Execs join the blogosphere

Firms address criticism, provide updates online

June 16, 2008 - 1:04 AM
THE ASSOCIATED PRESS

DETROIT - By all accounts, General Motors Vice Chairman Bob Lutz's blog is doing its job.

It's short, snappy, has frequent posts and is interactive, just what experts say a blog should be.

At http://fastlane.gmblogs.com, Lutz addresses reader concerns and criticisms on vehicles and the company. He also uses it to promote new products and technology. Reader posts show a dialogue happening between the public and GM.

In a Feb. 21 post, Lutz used his blog to defend himself after he was criticized for calling global warming "a total crock."

"An offhand comment I made recently about the concept of global warming seems to have a lot of people heated, and it's spreading through the Internet like ragweed. . . . General Motors is dedicated to the removal of cars and trucks from the environmental equation, period. And, believe it or don't: So am I!"

Started in 2005, Lutz's "Fast-Lane" blog is an example of what's become common practice in corporate America and with company executives.

As of February, www.thenewpr.com, which tracks corporate blog- ging, counted 277 known blogs authored by chief executives or people in organizational leadership positions.

Experts say blogs help disseminate a company's message, answer public criticism and develop a relationship between the public and the company's most visible figures.

Blogs, because they get updated frequently, also boost a company's ranking in search engines, said John Cass, author of "Strategies and Tools for Corporate Blogging."

Corporate-blogging critics say CEOs should tend to more important business - such as running the company - and leave messages to the public relations staff.

Others say a poorly written or neglected blog with infrequent entries can leave a visitor with a poorer image of the company, such as laziness.

"If you say, ‘Check in every Tuesday and Friday,' there better be something there or people are going to write you off," said Mark Young, chairman of the Redford Township, Mich., marketing company Western Creative, who writes his company blog and advises company executives on blogging.

Other corporate chiefs are embracing blogs.

Mark Greiner, a senior vice president of the Grand Rapids, Mich., furniture giant Steelcase, uses his blog (http://blog.steelcase.com) to talk about work spaces, leadership and his current read.

Detroit employment attorney Patricia Nemeth warned that anything a company puts on a blog should be given serious scrutiny before it's posted.

"Words can be cut and pasted and used elsewhere against you," Nemeth said.

PSEUDONYM HIGH JINKS

Corporate blogs have gone through some growing pains.
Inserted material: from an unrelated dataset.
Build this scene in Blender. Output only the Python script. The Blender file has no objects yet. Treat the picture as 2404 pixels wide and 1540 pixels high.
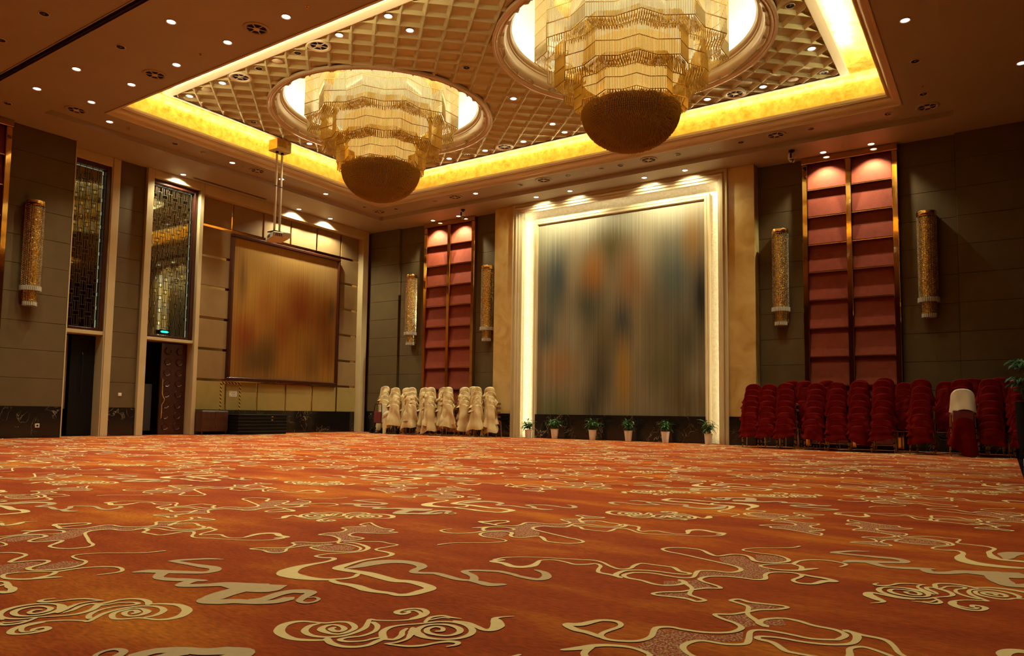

Chief executives and employees have used pseudonyms to attack critics or defend their company on forums. Companies have created blogs meant to look as if they were started by fans of their products.

The highest-profile case of a CEO-blogging faux pas involved Whole Foods CEO John Mackey.

Mackey was exposed by the Wall Street Journal last summer for using a pseudonym to post anonymously for eight years on a Yahoo Finance forum, in which he cheered Whole Foods and critiqued his competitor Wild Oats, which Whole Foods ended up acquiring.

Mackey tried to defend himself on his company blog after he was outed but stopped blogging when his board told him to stop while the Federal Trade Commission considered the pending purchase.

Mackey resumed blogging last month, saying he made a mistake in judgment but defending his right to express his opinion.